Auch in Afrika, Südamerika und anderen Kontinenten sind die weitgehend haltlosen Anschuldigungen ein gefundenes Fressen für Reaktionäre. Sie würden etwa dazu genutzt, um „Festnahmen, Einschüchterungen und die anhaltende Unterdrückung von zivilgesellschaftlichen Organisationen zu rechtfertigen“, zitiert Technology Review eine Projektmanagerin aus Uganda. Davon profitieren dürften Länder wie China oder Russland, sagte der ehemalige USAID-Chef Steven Feldstein gegenüber Tech Policy: „Diese Gruppen im Regen stehen zu lassen, schadet nicht nur ihnen, es ist auch äußerst schädlich für die Interessen der USA.“
Ende kaum absehbar
Dass sich das Chaos bald legt, damit rechnen nur wenige. Erst am Mittwoch hat etwa der Supreme Court den Stopp bestimmter Zahlungen für nicht rechtens erklärt und den weiter laufenden Rechtsstreit an ein untergeordnetes Gericht zurücküberwiesen. Und seit Neuestem fragt das DRL im Auftrag des Office of Management and Budget (OMB), das unter anderem über den Haushalt von Bundesbehörden wacht und inzwischen vom ultrakonservativen Project-2025-Ko-Autor Russell Vought geleitet wird, in einem längeren Fragebogen ihre „Implementierungspartner“ ab.
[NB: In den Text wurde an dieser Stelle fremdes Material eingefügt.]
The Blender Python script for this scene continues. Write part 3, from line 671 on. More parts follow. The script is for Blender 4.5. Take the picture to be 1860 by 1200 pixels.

Angeblich freiwillig sollen sie darin etwa beantworten, ob ihr Projekt irgendetwas mit Umweltschutz zu tun hat oder sich für Diversität stark macht. Viele Projekte vermuten eine Falle und beraten derzeit intensiv, ob sie die am Freitag auslaufende Antwortfrist einhalten. Gleichwohl weist ein Beamter aus dem Außenministerium in einer E-Mail, die netzpolitik.org einsehen konnte, darauf hin, dass der Fragebogen sonst „nach bestem Wissen und Gewissen“ von der Behörde selbst ausgefüllt werde – um anschließend durch den Muskschen KI-Wolf gedreht zu werden, wie manche vermuten.
In einer anderen internen E-Mail führt die Behörde, die zudem personell zunehmend ausgedünnt zu sein scheint, zumindest aus, was das Ziel sein soll: Es gehe darum, die „Auslandshilfe der US-Regierung an der ‚America First‘-Außenpolitik des Präsidenten“ auszurichten. Diese erfordere, „dass jeder Dollar Auslandshilfe Amerika sicherer, stärker und wohlhabender macht“.
*Namen geändert, echte Namen der Redaktion bekannt.